Optimizing electrocoagulation pre-treatment efficiency during simultaneous treatment of different produced water streams in a FO-MD hybrid system

Abstract

In this study, the electrocoagulation (EC) process was explored and optimized for the pre-treatment of key contaminants present in hyper-saline produced water (PW) streams before their treatment through forward osmosis-membrane distillation (FO-MD) hybrid system. Due to their hyper-saline nature and the associated high temperatures, PW streams can be treated cost-effectively and sustainably using low-pressure dual membrane filtration systems like FO-MD hybrids. Desalter effluent (DE) stream was used as the FO feed solution, and WOSEP outlet (WO) stream served simultaneously as the FO draw solution and MD feed solution. The key foulants were identified in the WO and DE streams.

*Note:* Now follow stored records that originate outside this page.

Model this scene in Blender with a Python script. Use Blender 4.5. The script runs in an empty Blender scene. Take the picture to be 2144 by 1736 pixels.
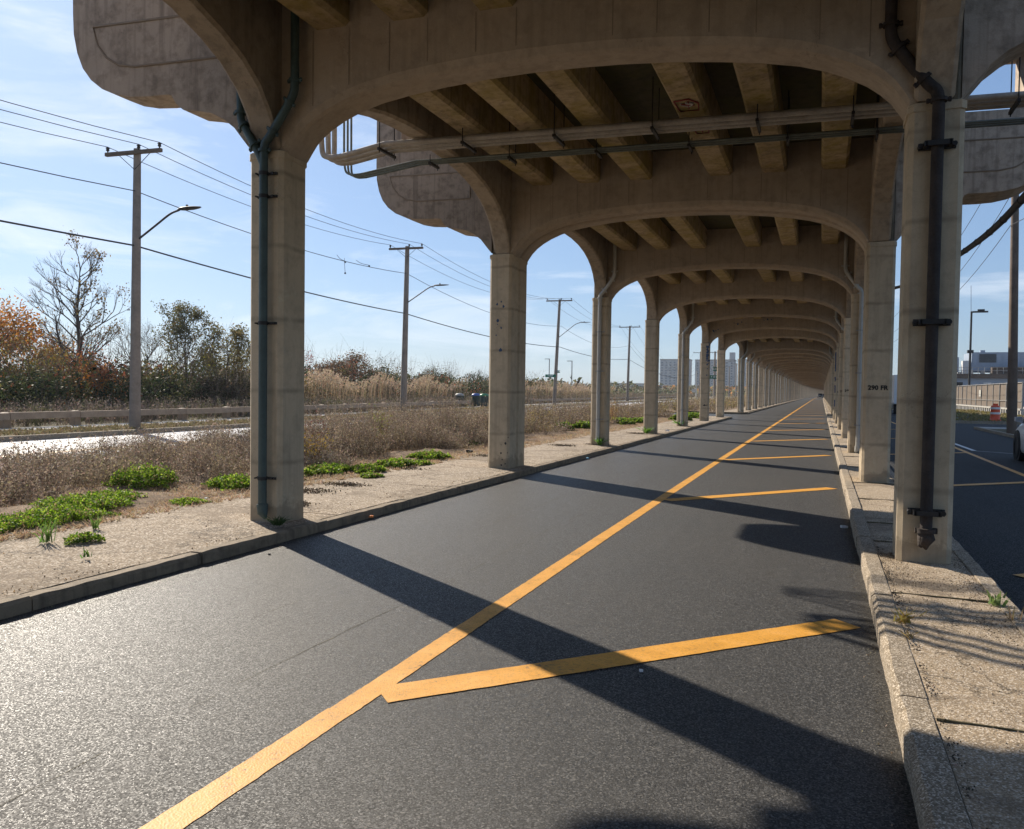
import bpy, bmesh, math, random
import numpy as np
from mathutils import Vector, Matrix
random.seed(7); rng = np.random.default_rng(7)
scn = bpy.context.scene
C = scn.collection
R = math.radians

# ------------------------------------------------------------------ camera
cam_d = bpy.data.cameras.new('camera'); cam = bpy.data.objects.new('camera', cam_d); C.objects.link(cam)
yaw, pitch, roll = 0.370935, 0.031388, 0.013827
cy, sy = math.cos(yaw), math.sin(yaw)
F = Vector((-sy*math.cos(pitch), cy*math.cos(pitch), -math.sin(pitch)))
Rv = Vector((cy, sy, 0)); Uv = Rv.cross(F)
R2 = Rv*math.cos(roll) + Uv*math.sin(roll); U2 = -Rv*math.sin(roll) + Uv*math.cos(roll)
m3 = Matrix((R2, U2, -F)).transposed()
cam.matrix_world = Matrix.Translation((0, 0, 1.65)) @ m3.to_4x4()
cam_d.sensor_fit = 'HORIZONTAL'; cam_d.sensor_width = 36; cam_d.lens = 1663.136/2144*36
cam_d.clip_start = 0.05; cam_d.clip_end = 6000
scn.camera = cam
scn.render.resolution_x = 1024; scn.render.resolution_y = 829
scn.view_settings.view_transform = 'Standard'; scn.view_settings.look = 'None'
scn.view_settings.exposure = 1.05; scn.view_settings.gamma = 1

# ------------------------------------------------------------------ sun and sky
SUN_AZ = Vector((-.838, .545, 0)).normalized(); SUN_EL = R(31)
sun_d = bpy.data.lights.new('sun', 'SUN'); sun_d.energy = 3.8; sun_d.angle = R(.5); sun_d.color = (1, .90, .76)
sun = bpy.data.objects.new('sun', sun_d); C.objects.link(sun)
sdir = Vector((SUN_AZ.x*math.cos(SUN_EL), SUN_AZ.y*math.cos(SUN_EL), math.sin(SUN_EL)))
sun.rotation_euler = sdir.to_track_quat('Z', 'Y').to_euler(); sun.location = (-30, 20, 40)
w = bpy.data.worlds.new('World'); scn.world = w; w.use_nodes = True
nt = w.node_tree; bg = nt.nodes['Background']
sky = nt.nodes.new('ShaderNodeTexSky'); sky.sky_type = 'NISHITA'; sky.sun_disc = False
sky.sun_elevation = SUN_EL; sky.sun_rotation = math.atan2(SUN_AZ.x, SUN_AZ.y); sky.air_density = 1.1; sky.dust_density = .55; sky.ozone_density = 2.2
tc = nt.nodes.new('ShaderNodeTexCoord'); mp = nt.nodes.new('ShaderNodeMapping')
mp.inputs['Scale'].default_value = (1.3, 2.6, 9.0); mp.inputs['Rotation'].default_value = (0.12, 0.10, 0.5)
nz = nt.nodes.new('ShaderNodeTexNoise'); nz.inputs['Scale'].default_value = 1.9; nz.inputs['Detail'].default_value = 9; nz.inputs['Roughness'].default_value = .62; nz.inputs['Distortion'].default_value = .7
cr = nt.nodes.new('ShaderNodeValToRGB'); cr.color_ramp.elements[0].position = .51; cr.color_ramp.elements[0].color = (0, 0, 0, 1)
cr.color_ramp.elements[1].position = .80; cr.color_ramp.elements[1].color = (.6, .6, .6, 1)
mx = nt.nodes.new('ShaderNodeMix'); mx.data_type = 'RGBA'
sc_ = nt.nodes.new('ShaderNodeMix'); sc_.data_type = 'RGBA'; sc_.blend_type = 'MULTIPLY'; sc_.inputs['Factor'].default_value = 1; sc_.inputs['B'].default_value = (.45, .68, 1.13, 1)
gm = nt.nodes.new('ShaderNodeGamma'); gm.inputs['Gamma'].default_value = .58
L = nt.links.new
L(tc.outputs['Generated'], mp.inputs['Vector']); L(mp.outputs['Vector'], nz.inputs['Vector']); L(nz.outputs['Fac'], cr.inputs['Fac'])
L(sky.outputs['Color'], sc_.inputs['A']); L(sc_.outputs['Result'], gm.inputs['Color'])
L(cr.outputs['Color'], mx.inputs['Factor']); L(gm.outputs['Color'], mx.inputs['A']); mx.inputs['B'].default_value = (4.6, 4.75, 5.0, 1)
L(mx.outputs['Result'], bg.inputs['Color']); bg.inputs['Strength'].default_value = .118

# ------------------------------------------------------------------ helpers
def tag(o, label=None, cat=None, group=None, kind=None):
    if label: o['label'] = label
    if cat: o['category'] = cat
    if group: o['group'] = group
    if kind: o['kind'] = kind
    return o
def empty(name, loc=(0,0,0), rz=0, label=None, cat=None, group=None):
    o = bpy.data.objects.new(name, None); C.objects.link(o); o.location = loc; o.rotation_euler = (0,0,rz)
    o.empty_display_size = .2
    return tag(o, label, cat, group)
class MB:
    def __init__(s): s.v = []; s.f = []; s.m = []; s.smooth = []
    def add(s, vs, fs, mi=0, sm=False):
        b = len(s.v); s.v += [tuple(map(float, q)) for q in vs]
        for f in fs: s.f.append(tuple(b+i for i in f)); s.m.append(mi); s.smooth.append(sm)
    def box(s, x0, x1, y0, y1, z0, z1, mi=0):
        s.add([(x0,y0,z0),(x1,y0,z0),(x1,y1,z0),(x0,y1,z0),(x0,y0,z1),(x1,y0,z1),(x1,y1,z1),(x0,y1,z1)],
              [(0,3,2,1),(4,5,6,7),(0,1,5,4),(1,2,6,5),(2,3,7,6),(3,0,4,7)], mi)
    def obox(s, c, ax, ay, hx, hy, z0, z1, mi=0):
        c = Vector(c); ax = Vector(ax); ay = Vector(ay); P = []
        for z in (z0, z1):
            for a, b in ((-1,-1),(1,-1),(1,1),(-1,1)):
                q = c + ax*hx*a + ay*hy*b; P.append((q.x, q.y, z))
        s.add(P, [(0,3,2,1),(4,5,6,7),(0,1,5,4),(1,2,6,5),(2,3,7,6),(3,0,4,7)], mi)
    def loft(s, rings, mi=0, caps=True, sm=False, closed=True):
        n = len(rings[0]); vs = [q for r in rings for q in r]; fs = []
        for i in range(len(rings)-1):
            for j in range(n if closed else n-1):
                a = i*n+j; b = i*n+(j+1) % n; fs.append((a, b, b+n, a+n))
        s.add(vs, fs, mi, sm)
        if caps:
            s.add(rings[0], [tuple(reversed(range(n)))], mi); s.add(rings[-1], [tuple(range(n))], mi)
    def tube(s, pts, r, n=8, mi=0, caps=True, sm=True):
        pts = [Vector(p) for p in pts]; rs = r if isinstance(r, (list, tuple)) else [r]*len(pts); rings = []
        up = Vector((0, 0, 1)); pu = None
        for i, p in enumerate(pts):
            d = (pts[min(i+1, len(pts)-1)] - pts[max(i-1, 0)]).normalized()
            if pu is None:
                a = d.cross(up)
                if a.length < .05: a = d.cross(Vector((1, 0, 0)))
                a.normalize()
            else:
                a = pu - d*pu.dot(d); a.normalize()
            pu = a; b = d.cross(a)
            rings.append([tuple(p + (a*math.cos(2*math.pi*k/n) + b*math.sin(2*math.pi*k/n))*rs[i]) for k in range(n)])
        s.loft(rings, mi, caps, sm)
    def build(s, name, mats, parent=None, loc=None, **tg):
        me = bpy.data.meshes.new(name); me.from_pydata(s.v, [], s.f)
        for m in (mats if isinstance(mats, (list, tuple)) else [mats]): me.materials.append(m)
        me.polygons.foreach_set('material_index', s.m); me.polygons.foreach_set('use_smooth', s.smooth)
        bm = bmesh.new(); bm.from_mesh(me); bmesh.ops.recalc_face_normals(bm, faces=bm.faces); bm.to_mesh(me); bm.free()
        o = bpy.data.objects.new(name, me); C.objects.link(o)
        if parent: o.parent = parent
        if loc: o.location = loc
        return tag(o, **tg)
def inst(me, name, parent=None, loc=(0,0,0), rz=0, sc=None, **tg):
    o = bpy.data.objects.new(name, me); C.objects.link(o); o.parent = parent; o.location = loc; o.rotation_euler = (0,0,rz)
    if sc: o.scale = sc
    return tag(o, **tg)
def copy_tree(o, parent=None):
    c = o.copy(); C.objects.link(c)
    if parent: c.parent = parent
    for ch in o.children: copy_tree(ch, c)
    return c
def bez(pts, n=8):                                   # smooth polyline through points (Catmull-Rom)
    P = [Vector(p) for p in pts]; P = [P[0]*2-P[1]] + P + [P[-1]*2-P[-2]]; out = []
    for i in range(1, len(P)-2):
        for k in range(n):
            t = k/n; a, b, c, d = P[i-1:i+3]
            out.append(.5*((2*b)+(c-a)*t+(2*a-5*b+4*c-d)*t*t+(3*b-a-3*c+d)*t*t*t))
    return out + [P[-2]]
def lin(t, tab):
    for (a, va), (b, vb) in zip(tab, tab[1:]):
        if t <= b: return va + (vb-va)*max(0, (t-a))/(b-a)
    return tab[-1][1]

# quads cloud with per-quad colour
class QC:
    def __init__(s): s.q = []; s.c = []
    def add(s, quads, cols):
        quads = np.asarray(quads, float).reshape(-1, 4, 3); s.q.append(quads)
        cols = np.asarray(cols, float)
        if cols.ndim == 1: cols = np.tile(cols, (len(quads), 1))
        s.c.append(cols)
    def leaves(s, cen, size, cols, aspect=.6, up=0.0, flat=0.0):
        n = len(cen); a = rng.normal(size=(n, 3)); a[:, 2] = a[:, 2]*(1-flat) + up; a /= np.linalg.norm(a, axis=1)[:, None]+1e-9
        b = np.cross(a, rng.normal(size=(n, 3))); b /= np.linalg.norm(b, axis=1)[:, None]+1e-9
        sz = (np.asarray(size)*rng.uniform(.6, 1.3, n))[:, None]
        a = a*sz; b = b*sz*aspect
        s.add(np.stack([cen-a, cen-b*.9, cen+a, cen+b*.9], 1), cols)
    def strips(s, p0, p1, w0, w1, cols):
        d = p1-p0; n = len(p0); sd = np.cross(d, rng.normal(size=(n, 3))); sd /= np.linalg.norm(sd, axis=1)[:, None]+1e-9
        w0 = np.asarray(w0).reshape(-1, 1); w1 = np.asarray(w1).reshape(-1, 1)
        s.add(np.stack([p0-sd*w0, p0+sd*w0, p1+sd*w1, p1-sd*w1], 1), cols)
    def build(s, name, mat, parent=None, **tg):
        q = np.concatenate(s.q); c = np.concatenate(s.c); n = len(q)
        me = bpy.data.meshes.new(name); me.vertices.add(n*4); me.loops.add(n*4); me.polygons.add(n)
        me.vertices.foreach_set('co', q.reshape(-1).astype(np.float32)); me.loops.foreach_set('vertex_index', np.arange(n*4, dtype=np.int32))
        me.polygons.foreach_set('loop_start', np.arange(0, n*4, 4, dtype=np.int32))
        me.update(calc_edges=True)
        ca = me.color_attributes.new('Col', 'FLOAT_COLOR', 'POINT')
        cc = np.ones((n, 4, 4), np.float32); cc[:, :, :3] = c[:, None, :]
        ca.data.foreach_set('color', cc.reshape(-1)); me.materials.append(mat); me.validate()
        o = bpy.data.objects.new(name, me); C.objects.link(o)
        if parent: o.parent = parent
        return tag(o, **tg)
def jit(col, n, v=.25, h=.12):
    c = np.tile(np.array(col, float), (n, 1)); c *= rng.uniform(1-v, 1+v, (n, 1)); c *= rng.uniform(1-h, 1+h, (n, 3)); return np.clip(c, 0, 1)

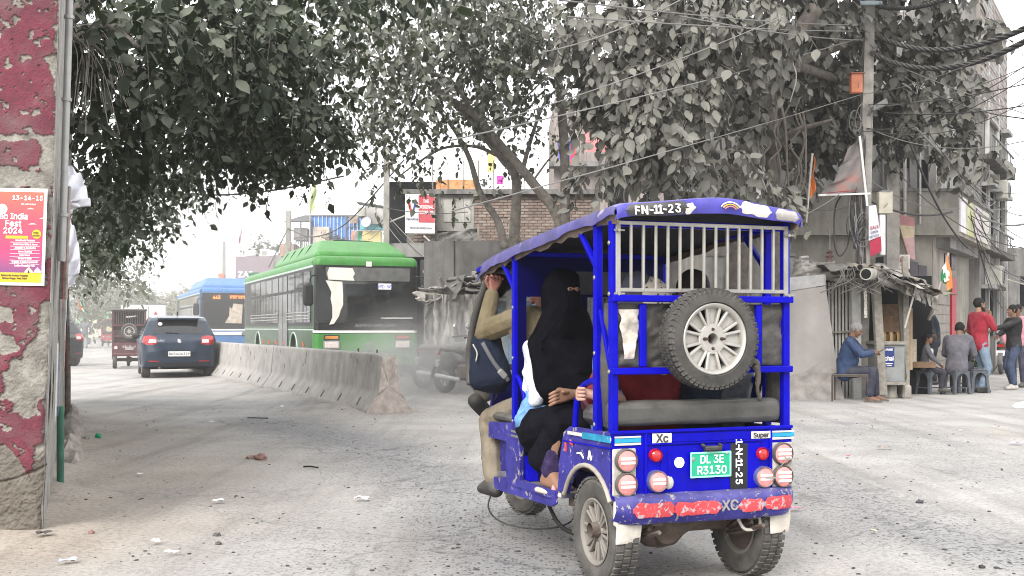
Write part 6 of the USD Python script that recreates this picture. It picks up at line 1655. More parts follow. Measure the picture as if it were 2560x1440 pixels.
for k, (a, b_, c, d_) in enumerate(((1500, 300, 1545, 380), (1600, 300, 1645, 380), (1750, 300, 1800, 390), (1520, 450, 1570, 520), (1660, 440, 1710, 520), (1790, 450, 1830, 520), (1900, 320, 1950, 400))):
 q = pxr(a, b_, c, d_, DP)
 w_ = obj('window', wbox(q[0], q[1], DP - .05, DP + .1, q[2], q[3]), voidm, ph)
 obj('frame', MB().box(((q[0] + q[1]) / 2, DP - .07, q[3] + .05), (q[1] - q[0] + .2, .06, .08)).box(((q[0] + q[1]) / 2, DP - .07, q[2] - .05), (q[1] - q[0] + .2, .1, .08)), whitep, w_)
for z_ in (410, 545):
 q = pxr(1385, z_, 2040, z_ + 12, DP)
 obj('ledge', wbox(q[0] - .2, q[1], DP - .7, DP, q[2], q[3]), greyp, ph)
q = pxr(1385, 370, 2040, 410, DP)
for k in range(26):
 xk = q[0] + (q[1] - q[0]) * k / 25
 obj('rail_bar', wbox(xk - .015, xk + .015, DP - .68, DP - .65, q[2], q[3]), M('rail_dark', (.15, .15, .15)), ph)
cl = [((.10, .10, .42), 1412, 375, 34, 46, 'blue'), ((.50, .05, .10), 1432, 385, 14, 50, 'dark red'), ((.48, .20, .20), 1490, 350, 60, 60, 'salmon pink'), ((.60, .03, .10), 1545, 297, 16, 14, 'bright red'), ((.60, .08, .40), 1250, 450, 16, 20, 'magenta'), ((.05, .25, .30), 1500, 318, 14, 20, 'teal'), ((.62, .55, .2), 1228, 405, 18, 50, 'yellow'), ((.12, .38, .22), 1722, 475, 34, 44, 'green'), ((.55, .02, .12), 2388, 392, 14, 46, 'crimson')]
for c, px_, py_, w_, h_, nm in cl:
 d_ = 41.0 if px_ < 1300 else (36 if px_ < 2000 else 22.6)
 if px_ < 1300:
  d_ = 32.5
 tarp('washing', f'{nm} cloth hung out to dry among the leaves', [P(px_ - w_ / 2, py_ - h_ / 2, d_), P(px_ + w_ / 2, py_ - h_ / 2, d_), P(px_ + w_ / 2.2, py_ + h_ / 2, d_), P(px_ - w_ / 2.2, py_ + h_ / 2, d_)], M('cloth_' + nm.replace(' ', '_'), c, .9, var=.2), int(px_), (10, 8), .05, 'cloth', 5)
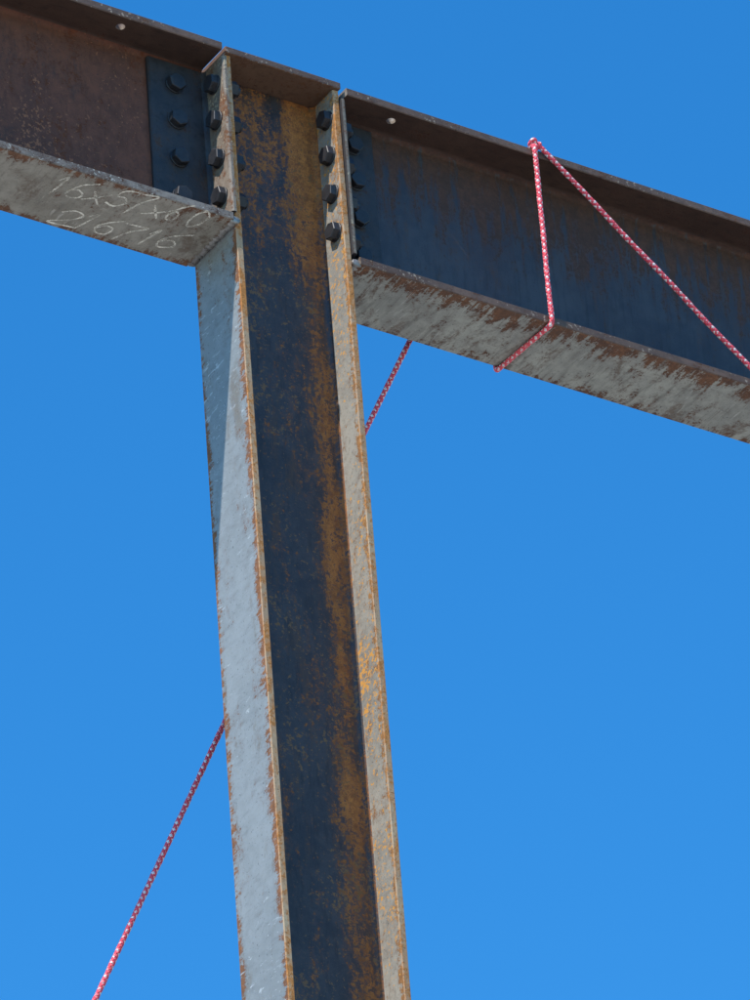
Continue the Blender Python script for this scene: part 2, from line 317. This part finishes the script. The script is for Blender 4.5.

Silicon, calcium, and sulfur were found as the key elements contributing towards FO and MD membrane fouling in the form of CaSO4, SiO2, and CaSiO3. Applying EC for 10 min with 100 mA current (7 mA/cm2 current density) at a neutral pH of 7 demonstrated the highest removal efficiencies for silicon (97 %), calcium (3.6 %), and sulfur (12.2 %) with only 0.023 kWh/m3 electric energy requirement. FO-MD hybrid efficiency was re-assessed with pre-treated WO and DE streams. The FO flux showed more stability and increased by 32.5 % and MD by 28.9 %, with a 10 % reduction in specific reverse solute flux. EC is thus a robust and effective process for hyper-saline hazardous PW pre-treatment and can substantially improve the FO-MD hybrid system efficiency.